If you use an open parenthesis inside the R string, it should work fine, but it instead causes a parse error if it is on the 2nd or subsequent line of the literal, but only if the literal is being defined at file scope.
To Reproduce
Sample code:
https://godbolt.org/z/qqTq6qzGM
// note BUG: a () in a R string is messing up cppfront parsing, saying:
// error: closing } does not match a prior {
raw_str_multi_filescope : std::string = R"test(this is raw string literal (hi 1st line paren!)
that has (parens inside) and can last for multiple
lines)test";
main : () = {
raw_str_multi : std::string = R"test(this is raw string literal (hi 1st line paren!)
that has (parens inside) and can last for multiple
lines)test";
std::cout << raw_str_multi << std::endl;
std::cout << raw_str_multi_filescope << std::endl;
}
Compile this as usual (I used the raw string regression test in the project as an initial example). Note the two raw_str_multi* values are exactly the same...

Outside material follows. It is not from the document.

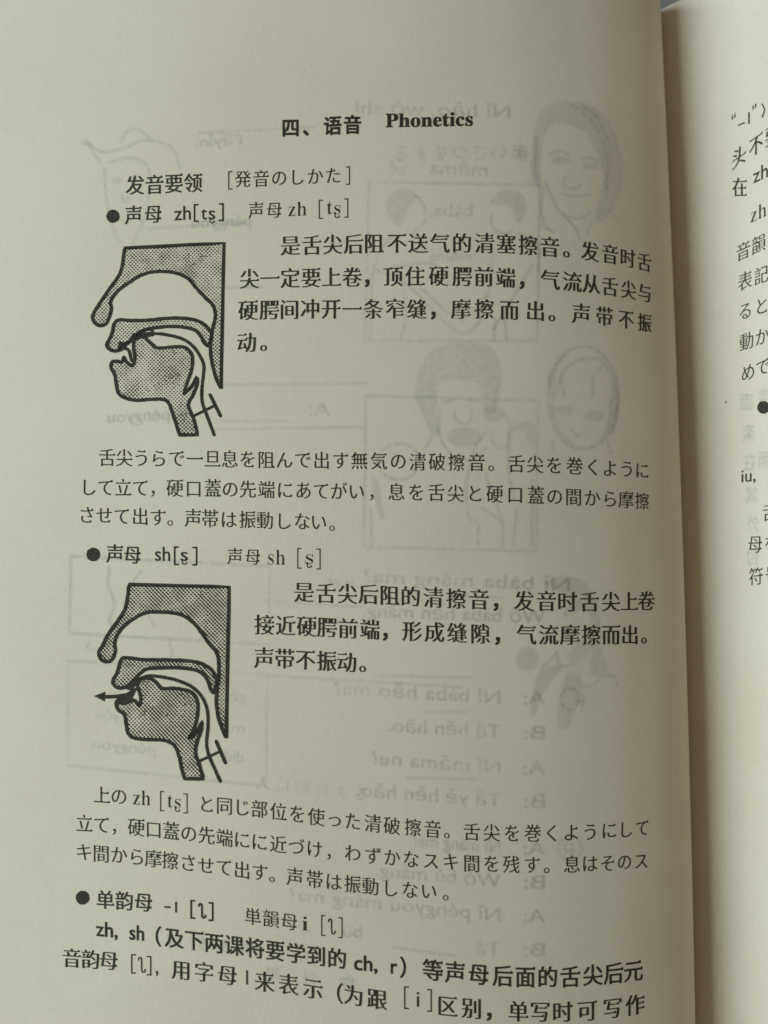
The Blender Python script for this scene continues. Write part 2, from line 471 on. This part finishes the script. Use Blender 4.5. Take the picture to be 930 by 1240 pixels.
# --- headings
def f(k):
    cjk(k, '四、语音', '0:351.8,155 1:377,153.8 2:402.6,152 3:426.7,151', 24, 'hei')
    latin(k, 'Phonetics', 466.7, 154.2, 572.5, 152.2, 16.2, 'serifb')
line('heading', f, label='bold centred heading in Chinese and English')
def f(k): cjk(k, '发音要领', '0:163.5,224.7 1:187,223.8 2:210.5,222.6 3:233.8,221.7', 25, 'kai')
line('subheading', f)
def f(k):
    br_l(k, 277, 218.6, 21, 4.5, 1.3, -.05); br_r(k, 423, 212.6, 21, 4.5, 1.3, -.05)
    cjk(k, '発音のしかた', '0:294,217.2 1:316,216.3 2:338,215.4 3:359.5,214.5 4:381.5,213.6 5:403.5,212.8', 22, 'mincho')
line('subheading', f)
bullet(136.8, 262, 8)
def f(k):
    cjk(k, '声母', '0:161.7,260.4 1:185.4,259.4', 23.5, 'kai')
    latin(k, 'zh', 211, 267, 231, 266, 17); latin(k, 't', 243.5, 266, 250.5, 265.6, 16); retro_s(k, 252.5, 265.6, 260.5, 16, 'sans')
    br_l(k, 235.5, 258, 20, 5, 2.0); br_r(k, 270, 257, 20, 5, 2.0)
line('subheading', f)
def f(k):
    cjk(k, '声母', '0:310,255 1:331.8,254.2', 21, 'mincho')
    latin(k, 'zh', 349, 262, 371, 261, 17, 'serif')
    br_l(k, 386.5, 253.5, 22, 4.5, 1.3); br_r(k, 421, 252, 22, 4.5, 1.3)
    latin(k, 't', 396, 259.5, 402.5, 259.3, 17, 'serif'); retro_s(k, 404, 259.3, 412, 16, 'serif')
line('subheading', f)

# --- first Chinese paragraph
E1 = 26.3
for t, a in [
    ('是舌尖后阻不送气的清塞擦音。发音时舌', '0:351.5,297.6 1:377.4,297 2:402.7,296.6 3:428,296 4:452.5,295.4 5:480.5,294.8 6:506,294.2 7:532.5,293.8 8:559.2,294.6 9:586.6,295.4 10:612.8,296.2 11:639.3,297.7 12:665.5,299.6 13:693,301.5 14:714.3,304.3 15:738.4,308.4 16:759.8,312.6 17:780,318'),
    ('尖一定要上卷，顶住硬腭前端，气流从舌尖与', '0:302,338 1:326.6,337.4 2:351.3,337.2 3:376.6,336.8 4:401.2,336 5:426.2,335.6 6:451,335.2 7:475.8,334.7 8:502.3,334.4 9:531,334.2 10:559.5,334.4 11:585.7,335.3 12:612,336.6 13:638.5,338.2 14:666,339.6 15:692.6,341.2 16:715.8,343.4 17:738.4,347 18:761,351 19:780.5,355.6'),
    ('硬腭间冲开一条窄缝，摩擦而出。声带不振', '0:300.5,376 1:326,375.4 2:350.4,375 3:375.5,374.8 4:400.7,374.5 5:426,374.2 6:452,374 7:478.2,374.1 8:504.6,374.2 9:531,374.6 10:558,374.9 11:586.3,375.2 12:616.7,375.5 13:648.3,376.3 14:675.5,378.3 15:703.7,380.5 16:731.7,383.5 17:758,386.8 18:780.5,391'),
    ('动。', '0:298.5,415 1:326.5,414')]:
    line('text_line', lambda k: cjk(k, t, a, E1, 'song', WT))

# --- first Japanese paragraph
E2 = 23.0
for t, a in [
    ('舌尖うらで一旦息を阻んで出す無気の清破擦音。舌尖を巻くように', '0:129.6,554 3:192,555 6:257.3,556 7:278.2,556.3 9:322,557 11:366.5,557.2 14:435,557 15:458.6,557.8 17:505.6,559.6 19:552.6,560.6 20:577,561.5 22:625,561.5 23:647.8,562 24:671,563.2 25:695.6,564.3 26:718,565.6 27:738.5,567 28:759,568.6 29:777.4,570'),
    ('して立て，硬口蓋の先端にあてがい，息を舌尖と硬口蓋の間から摩擦', '0:107,590 2:149,591 3:170,591 5:211.6,590.8 7:257.3,592 9:300,592.7 12:367.3,593.9 15:431.5,595 17:479.9,595.6 19:528,597.2 21:575,598.2 22:598.8,598.9 24:648.6,600.2 26:694.4,601.4 27:716.9,603 28:738.5,604.6 29:758,605.6 30:777.4,607'),
    ('させて出す。声帯は振動しない。', '0:105,623.7 2:147.7,624.9 3:169.8,626 6:233.7,628 7:254.2,628.7 9:299.5,629.7 10:320.8,630.2 12:365.7,631.6 13:385.8,632.6 14:408.5,633.4')]:
    line('text_line', lambda k: cjk(k, t, a, E2, 'mincho', WM))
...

You'll see the compile error. Now remove the open paren before the word 'parens' on the 2nd line of text in the file scope version. Now it will compile and work as expected.
Note, I discovered this with the parenthesis but it looks like the same thing happens with an open or close bracket (but not close paren).
I thought it may be related to issues #442 & #841, but seems like it is a parsing issue tied to scope that may have just not been handled at file scope.